Autant en emporte le temps

"Autant en emporte le temps", collage et peinture sur papier fort 17x20 cm

« Autant en emporte le temps », collage et peinture sur papier fort 17×20 cm

Les Grecs et les Turcs se sont rapprochés après le tremblement de terre qui a endeuillé leurs deux pays ces jours-ci. En France, les musulmans et les catholiques se sont rapprochés pour la Toussaint après le meurtre de trois personnes dans une église de Nice par un terroriste islamiste. Que les uns et les autres, Grecs et Turcs en Orient (les deux pays sont orientaux à mes yeux), musulmans et chrétiens en Occident et dans d’autres terres, se rendent compte qu’ils seraient plus forts en coopérant, en faisant alliance, même !
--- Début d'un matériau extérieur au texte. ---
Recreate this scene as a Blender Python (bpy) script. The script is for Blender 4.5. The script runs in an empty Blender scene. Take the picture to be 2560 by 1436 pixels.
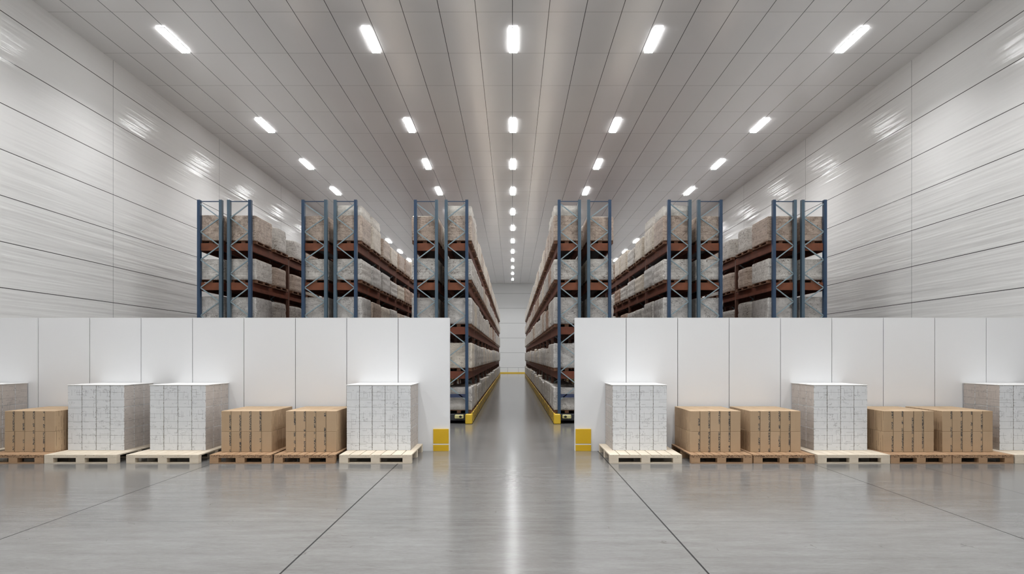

Les librairies sont fermées. Des employés de librairies demandent qu’on cesse de demander leur réouverture et de les mettre ainsi en danger. Pour ma part, il y a longtemps que je ne vais plus en librairie (les bibliothèques et les ebooks m’apportent tout le nécessaire). Les seuls livres que j’y ai achetés ces deux dernières années sont celui de François Ruffin, Ce pays que tu ne connais pas – en fait c’est O qui l’a acheté – et celui de Vanessa Springora, Le consentement. Deux textes de témoignage. L’un d’un honnête homme sur Macron, l’autre d’une honnête femme sur Matzneff, deux personnages emblématiques de l’état de la France : un pays abusif. Les livres que j’aurais pu publier depuis dix ans ne se trouvent pas en librairie car j’aurais dû, pour les publier, accepter une contrainte abusive. Je ne l’ai jamais acceptée, elle s’est donc accentuée, on a voulu me rééduquer comme certains veulent convertir de force les homosexuels à l’hétérosexualité, ou les fidèles d’une religion à une autre, ou les esprits libres à la dictature. Il y avait dans ces livres que je n’ai pu publier, que vous ne trouverez pas en librairie, de quoi participer à pacifier le monde. On a préféré soutenir ceux qui s’échinent à provoquer des guerres de civilisation. Autant en emportent les tremblements de ciel.